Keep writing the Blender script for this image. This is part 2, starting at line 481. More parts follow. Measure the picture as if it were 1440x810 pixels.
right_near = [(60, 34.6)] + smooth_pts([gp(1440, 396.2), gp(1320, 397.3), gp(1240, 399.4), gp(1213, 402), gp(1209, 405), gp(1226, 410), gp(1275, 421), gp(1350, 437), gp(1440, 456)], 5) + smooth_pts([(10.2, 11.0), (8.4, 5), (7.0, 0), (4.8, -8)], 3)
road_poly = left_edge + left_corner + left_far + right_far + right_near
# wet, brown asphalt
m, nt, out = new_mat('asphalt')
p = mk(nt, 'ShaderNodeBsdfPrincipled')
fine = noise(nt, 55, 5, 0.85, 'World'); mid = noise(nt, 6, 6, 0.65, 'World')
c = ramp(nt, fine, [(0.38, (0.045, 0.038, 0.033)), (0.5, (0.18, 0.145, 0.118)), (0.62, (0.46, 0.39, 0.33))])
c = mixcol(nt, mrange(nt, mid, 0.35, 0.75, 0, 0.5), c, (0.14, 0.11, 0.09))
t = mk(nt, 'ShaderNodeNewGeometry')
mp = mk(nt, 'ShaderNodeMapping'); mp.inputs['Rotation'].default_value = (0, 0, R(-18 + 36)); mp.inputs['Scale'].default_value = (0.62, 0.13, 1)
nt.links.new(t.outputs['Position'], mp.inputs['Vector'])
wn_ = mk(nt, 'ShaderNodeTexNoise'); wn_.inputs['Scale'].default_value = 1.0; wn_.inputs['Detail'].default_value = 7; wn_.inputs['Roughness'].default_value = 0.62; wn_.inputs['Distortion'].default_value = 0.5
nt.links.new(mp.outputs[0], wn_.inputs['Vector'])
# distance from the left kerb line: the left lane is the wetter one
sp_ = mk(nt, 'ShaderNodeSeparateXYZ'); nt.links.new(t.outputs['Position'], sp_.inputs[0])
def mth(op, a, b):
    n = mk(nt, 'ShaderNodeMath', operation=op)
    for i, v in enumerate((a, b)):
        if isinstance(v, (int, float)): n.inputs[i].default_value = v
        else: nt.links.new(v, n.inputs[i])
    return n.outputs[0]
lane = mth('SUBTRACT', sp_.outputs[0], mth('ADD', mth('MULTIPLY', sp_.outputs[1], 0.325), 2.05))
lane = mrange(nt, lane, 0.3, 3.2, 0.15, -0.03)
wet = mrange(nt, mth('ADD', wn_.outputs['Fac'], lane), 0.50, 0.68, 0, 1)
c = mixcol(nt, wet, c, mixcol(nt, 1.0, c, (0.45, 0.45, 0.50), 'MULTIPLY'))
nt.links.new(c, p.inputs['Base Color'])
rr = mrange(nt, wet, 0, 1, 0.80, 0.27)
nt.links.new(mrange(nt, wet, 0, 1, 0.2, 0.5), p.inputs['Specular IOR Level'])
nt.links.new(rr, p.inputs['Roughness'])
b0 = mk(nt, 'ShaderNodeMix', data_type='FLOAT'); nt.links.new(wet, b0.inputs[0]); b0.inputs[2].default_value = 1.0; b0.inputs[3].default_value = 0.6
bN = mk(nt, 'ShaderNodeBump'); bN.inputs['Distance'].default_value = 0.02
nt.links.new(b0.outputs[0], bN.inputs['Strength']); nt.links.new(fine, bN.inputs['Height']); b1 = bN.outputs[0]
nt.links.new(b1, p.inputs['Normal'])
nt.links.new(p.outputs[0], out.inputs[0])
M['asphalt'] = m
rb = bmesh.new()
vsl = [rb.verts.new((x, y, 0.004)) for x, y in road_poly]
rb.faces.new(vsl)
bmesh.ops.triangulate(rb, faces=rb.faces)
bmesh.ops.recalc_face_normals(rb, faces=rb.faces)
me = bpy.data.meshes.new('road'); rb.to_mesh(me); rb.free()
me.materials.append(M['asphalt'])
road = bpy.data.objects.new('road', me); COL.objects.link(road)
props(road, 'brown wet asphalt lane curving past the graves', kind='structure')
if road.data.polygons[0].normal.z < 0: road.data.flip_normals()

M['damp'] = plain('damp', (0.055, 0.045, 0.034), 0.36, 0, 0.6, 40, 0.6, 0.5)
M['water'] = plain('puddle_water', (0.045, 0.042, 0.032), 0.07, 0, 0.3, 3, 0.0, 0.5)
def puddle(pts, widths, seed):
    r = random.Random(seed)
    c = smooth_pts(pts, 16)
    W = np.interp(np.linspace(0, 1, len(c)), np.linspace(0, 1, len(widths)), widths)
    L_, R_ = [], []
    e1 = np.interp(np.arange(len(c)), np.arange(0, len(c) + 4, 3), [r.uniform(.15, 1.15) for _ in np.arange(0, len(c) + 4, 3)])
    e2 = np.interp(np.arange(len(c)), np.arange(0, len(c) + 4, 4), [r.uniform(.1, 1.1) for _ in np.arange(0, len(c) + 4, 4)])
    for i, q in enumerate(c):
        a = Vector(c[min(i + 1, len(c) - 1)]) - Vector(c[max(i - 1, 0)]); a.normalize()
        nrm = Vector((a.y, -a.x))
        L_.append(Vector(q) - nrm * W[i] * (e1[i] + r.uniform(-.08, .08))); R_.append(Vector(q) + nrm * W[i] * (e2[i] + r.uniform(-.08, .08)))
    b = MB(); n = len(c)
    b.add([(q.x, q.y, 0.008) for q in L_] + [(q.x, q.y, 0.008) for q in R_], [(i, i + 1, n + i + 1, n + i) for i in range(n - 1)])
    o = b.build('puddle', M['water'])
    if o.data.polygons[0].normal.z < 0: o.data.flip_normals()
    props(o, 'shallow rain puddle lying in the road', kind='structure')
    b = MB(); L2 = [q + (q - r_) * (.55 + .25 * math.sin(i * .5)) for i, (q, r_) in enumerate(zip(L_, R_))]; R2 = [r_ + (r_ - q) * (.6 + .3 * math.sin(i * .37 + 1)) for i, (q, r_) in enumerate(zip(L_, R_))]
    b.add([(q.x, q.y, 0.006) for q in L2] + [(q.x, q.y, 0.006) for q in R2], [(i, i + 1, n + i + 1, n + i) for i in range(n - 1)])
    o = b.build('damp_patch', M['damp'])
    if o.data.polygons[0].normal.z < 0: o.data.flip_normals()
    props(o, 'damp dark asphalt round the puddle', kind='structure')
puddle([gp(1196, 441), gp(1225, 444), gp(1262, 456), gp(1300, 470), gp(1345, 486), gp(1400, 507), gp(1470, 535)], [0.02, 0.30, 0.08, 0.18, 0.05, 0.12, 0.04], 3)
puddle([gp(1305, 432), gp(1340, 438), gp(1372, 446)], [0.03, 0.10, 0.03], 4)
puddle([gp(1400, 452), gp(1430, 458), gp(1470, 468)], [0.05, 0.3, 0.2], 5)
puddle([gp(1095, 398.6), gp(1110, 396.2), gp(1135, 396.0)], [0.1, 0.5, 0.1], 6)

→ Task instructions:
Print the material verbatim, all of it.

→ Reply to the exercise:
Keep writing the Blender script for this image. This is part 2, starting at line 481. More parts follow. Measure the picture as if it were 1440x810 pixels.
right_near = [(60, 34.6)] + smooth_pts([gp(1440, 396.2), gp(1320, 397.3), gp(1240, 399.4), gp(1213, 402), gp(1209, 405), gp(1226, 410), gp(1275, 421), gp(1350, 437), gp(1440, 456)], 5) + smooth_pts([(10.2, 11.0), (8.4, 5), (7.0, 0), (4.8, -8)], 3)
road_poly = left_edge + left_corner + left_far + right_far + right_near
# wet, brown asphalt
m, nt, out = new_mat('asphalt')
p = mk(nt, 'ShaderNodeBsdfPrincipled')
fine = noise(nt, 55, 5, 0.85, 'World'); mid = noise(nt, 6, 6, 0.65, 'World')
c = ramp(nt, fine, [(0.38, (0.045, 0.038, 0.033)), (0.5, (0.18, 0.145, 0.118)), (0.62, (0.46, 0.39, 0.33))])
c = mixcol(nt, mrange(nt, mid, 0.35, 0.75, 0, 0.5), c, (0.14, 0.11, 0.09))
t = mk(nt, 'ShaderNodeNewGeometry')
mp = mk(nt, 'ShaderNodeMapping'); mp.inputs['Rotation'].default_value = (0, 0, R(-18 + 36)); mp.inputs['Scale'].default_value = (0.62, 0.13, 1)
nt.links.new(t.outputs['Position'], mp.inputs['Vector'])
wn_ = mk(nt, 'ShaderNodeTexNoise'); wn_.inputs['Scale'].default_value = 1.0; wn_.inputs['Detail'].default_value = 7; wn_.inputs['Roughness'].default_value = 0.62; wn_.inputs['Distortion'].default_value = 0.5
nt.links.new(mp.outputs[0], wn_.inputs['Vector'])
# distance from the left kerb line: the left lane is the wetter one
sp_ = mk(nt, 'ShaderNodeSeparateXYZ'); nt.links.new(t.outputs['Position'], sp_.inputs[0])
def mth(op, a, b):
    n = mk(nt, 'ShaderNodeMath', operation=op)
    for i, v in enumerate((a, b)):
        if isinstance(v, (int, float)): n.inputs[i].default_value = v
        else: nt.links.new(v, n.inputs[i])
    return n.outputs[0]
lane = mth('SUBTRACT', sp_.outputs[0], mth('ADD', mth('MULTIPLY', sp_.outputs[1], 0.325), 2.05))
lane = mrange(nt, lane, 0.3, 3.2, 0.15, -0.03)
wet = mrange(nt, mth('ADD', wn_.outputs['Fac'], lane), 0.50, 0.68, 0, 1)
c = mixcol(nt, wet, c, mixcol(nt, 1.0, c, (0.45, 0.45, 0.50), 'MULTIPLY'))
nt.links.new(c, p.inputs['Base Color'])
rr = mrange(nt, wet, 0, 1, 0.80, 0.27)
nt.links.new(mrange(nt, wet, 0, 1, 0.2, 0.5), p.inputs['Specular IOR Level'])
nt.links.new(rr, p.inputs['Roughness'])
b0 = mk(nt, 'ShaderNodeMix', data_type='FLOAT'); nt.links.new(wet, b0.inputs[0]); b0.inputs[2].default_value = 1.0; b0.inputs[3].default_value = 0.6
bN = mk(nt, 'ShaderNodeBump'); bN.inputs['Distance'].default_value = 0.02
nt.links.new(b0.outputs[0], bN.inputs['Strength']); nt.links.new(fine, bN.inputs['Height']); b1 = bN.outputs[0]
nt.links.new(b1, p.inputs['Normal'])
nt.links.new(p.outputs[0], out.inputs[0])
M['asphalt'] = m
rb = bmesh.new()
vsl = [rb.verts.new((x, y, 0.004)) for x, y in road_poly]
rb.faces.new(vsl)
bmesh.ops.triangulate(rb, faces=rb.faces)
bmesh.ops.recalc_face_normals(rb, faces=rb.faces)
me = bpy.data.meshes.new('road'); rb.to_mesh(me); rb.free()
me.materials.append(M['asphalt'])
road = bpy.data.objects.new('road', me); COL.objects.link(road)
props(road, 'brown wet asphalt lane curving past the graves', kind='structure')
if road.data.polygons[0].normal.z < 0: road.data.flip_normals()

M['damp'] = plain('damp', (0.055, 0.045, 0.034), 0.36, 0, 0.6, 40, 0.6, 0.5)
M['water'] = plain('puddle_water', (0.045, 0.042, 0.032), 0.07, 0, 0.3, 3, 0.0, 0.5)
def puddle(pts, widths, seed):
    r = random.Random(seed)
    c = smooth_pts(pts, 16)
    W = np.interp(np.linspace(0, 1, len(c)), np.linspace(0, 1, len(widths)), widths)
    L_, R_ = [], []
    e1 = np.interp(np.arange(len(c)), np.arange(0, len(c) + 4, 3), [r.uniform(.15, 1.15) for _ in np.arange(0, len(c) + 4, 3)])
    e2 = np.interp(np.arange(len(c)), np.arange(0, len(c) + 4, 4), [r.uniform(.1, 1.1) for _ in np.arange(0, len(c) + 4, 4)])
    for i, q in enumerate(c):
        a = Vector(c[min(i + 1, len(c) - 1)]) - Vector(c[max(i - 1, 0)]); a.normalize()
        nrm = Vector((a.y, -a.x))
        L_.append(Vector(q) - nrm * W[i] * (e1[i] + r.uniform(-.08, .08))); R_.append(Vector(q) + nrm * W[i] * (e2[i] + r.uniform(-.08, .08)))
    b = MB(); n = len(c)
    b.add([(q.x, q.y, 0.008) for q in L_] + [(q.x, q.y, 0.008) for q in R_], [(i, i + 1, n + i + 1, n + i) for i in range(n - 1)])
    o = b.build('puddle', M['water'])
    if o.data.polygons[0].normal.z < 0: o.data.flip_normals()
    props(o, 'shallow rain puddle lying in the road', kind='structure')
    b = MB(); L2 = [q + (q - r_) * (.55 + .25 * math.sin(i * .5)) for i, (q, r_) in enumerate(zip(L_, R_))]; R2 = [r_ + (r_ - q) * (.6 + .3 * math.sin(i * .37 + 1)) for i, (q, r_) in enumerate(zip(L_, R_))]
    b.add([(q.x, q.y, 0.006) for q in L2] + [(q.x, q.y, 0.006) for q in R2], [(i, i + 1, n + i + 1, n + i) for i in range(n - 1)])
    o = b.build('damp_patch', M['damp'])
    if o.data.polygons[0].normal.z < 0: o.data.flip_normals()
    props(o, 'damp dark asphalt round the puddle', kind='structure')
puddle([gp(1196, 441), gp(1225, 444), gp(1262, 456), gp(1300, 470), gp(1345, 486), gp(1400, 507), gp(1470, 535)], [0.02, 0.30, 0.08, 0.18, 0.05, 0.12, 0.04], 3)
puddle([gp(1305, 432), gp(1340, 438), gp(1372, 446)], [0.03, 0.10, 0.03], 4)
puddle([gp(1400, 452), gp(1430, 458), gp(1470, 468)], [0.05, 0.3, 0.2], 5)
puddle([gp(1095, 398.6), gp(1110, 396.2), gp(1135, 396.0)], [0.1, 0.5, 0.1], 6)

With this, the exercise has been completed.